Monday, 23 April 2007

The 'click fraud' debate

Latest quarterly figures published by Click Forensics indicate that 'click fraud' from PPC advertising is on the rise - up to 14.8% in Q1 of 2007, which is up from 14.2% in the previous quarter and continuing an upward trend. This company operates the Click Fraud Index, which comprises a network of over 3,500 advertisers and agencies who record data from their PPC campaigns.

This figure is significantly higher than figures released a few months ago by Google, who claimed that just 0.02% of their AdWords traffic is identified as click fraud (once other non-converting clicks are taken into account). Of course, everyone with an interest has an axe to grind (or a business to run) when it comes to these figures and the wide variation in figures comes down to definition and recording methods.

We haven't got space to list the different definitions of click fraud here and the 3 main PPC provides all define this in different ways and probably use slightly different methods to record and combat it. Google has been the most transparent and does show the number of 'invalid' clicks deducted from each AdWords campaign, which tends to range between 2-5%.
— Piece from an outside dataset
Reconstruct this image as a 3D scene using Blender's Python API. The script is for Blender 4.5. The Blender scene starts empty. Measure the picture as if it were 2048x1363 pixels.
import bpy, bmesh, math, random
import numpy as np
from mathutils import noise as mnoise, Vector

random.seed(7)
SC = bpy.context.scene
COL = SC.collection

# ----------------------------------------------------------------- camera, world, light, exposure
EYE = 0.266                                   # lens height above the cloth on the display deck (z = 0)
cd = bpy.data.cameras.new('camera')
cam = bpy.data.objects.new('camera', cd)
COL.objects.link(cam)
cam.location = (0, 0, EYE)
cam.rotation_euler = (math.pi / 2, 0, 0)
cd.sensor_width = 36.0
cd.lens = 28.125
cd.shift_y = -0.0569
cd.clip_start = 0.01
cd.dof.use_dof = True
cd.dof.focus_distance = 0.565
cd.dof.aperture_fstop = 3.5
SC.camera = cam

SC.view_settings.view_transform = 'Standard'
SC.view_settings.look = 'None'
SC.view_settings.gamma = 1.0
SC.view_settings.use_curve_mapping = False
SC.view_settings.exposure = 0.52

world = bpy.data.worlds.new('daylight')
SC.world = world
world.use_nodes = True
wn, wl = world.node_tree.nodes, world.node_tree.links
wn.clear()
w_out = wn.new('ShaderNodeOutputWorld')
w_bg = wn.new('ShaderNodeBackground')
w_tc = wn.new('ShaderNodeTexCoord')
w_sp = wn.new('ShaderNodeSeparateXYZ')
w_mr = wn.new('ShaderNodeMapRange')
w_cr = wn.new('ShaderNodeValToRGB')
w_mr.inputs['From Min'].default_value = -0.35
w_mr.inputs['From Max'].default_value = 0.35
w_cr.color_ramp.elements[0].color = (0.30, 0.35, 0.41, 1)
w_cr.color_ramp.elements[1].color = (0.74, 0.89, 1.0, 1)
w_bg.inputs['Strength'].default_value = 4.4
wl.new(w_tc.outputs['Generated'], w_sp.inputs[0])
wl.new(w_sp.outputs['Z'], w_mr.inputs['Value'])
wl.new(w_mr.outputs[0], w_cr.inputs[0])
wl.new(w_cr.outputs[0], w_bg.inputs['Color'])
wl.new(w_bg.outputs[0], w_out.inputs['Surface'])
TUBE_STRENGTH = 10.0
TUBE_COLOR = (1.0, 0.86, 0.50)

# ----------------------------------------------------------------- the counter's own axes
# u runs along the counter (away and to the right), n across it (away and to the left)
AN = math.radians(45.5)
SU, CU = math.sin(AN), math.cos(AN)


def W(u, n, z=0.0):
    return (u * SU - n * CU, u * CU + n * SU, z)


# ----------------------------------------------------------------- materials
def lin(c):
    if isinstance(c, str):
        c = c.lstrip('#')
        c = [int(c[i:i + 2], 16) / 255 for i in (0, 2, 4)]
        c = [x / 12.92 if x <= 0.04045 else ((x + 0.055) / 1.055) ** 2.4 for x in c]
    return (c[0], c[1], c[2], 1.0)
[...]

Click fraud will remain one of the biggest concerns for PPC advertisers (along with rising click prices) and we will no doubt return to this subject again soon. Regardless of all the figures and the automatic controls that are in place, or the manual checks that can sometimes be done, you can never stop a competitor occasionally clicking on your paid link, particularly if you're in a competitive (and high priced) market or they have the time to waste.

Ultimately the campaign overall still has to be successful and generate a good ROI, including any margin for click fraud costs. That will then come down to your keyword choices, website usability and product or price offer. Click fraud certainly can't be ignored, but it's just one of the factors that will determine whether your online marketing campaign is successful or not.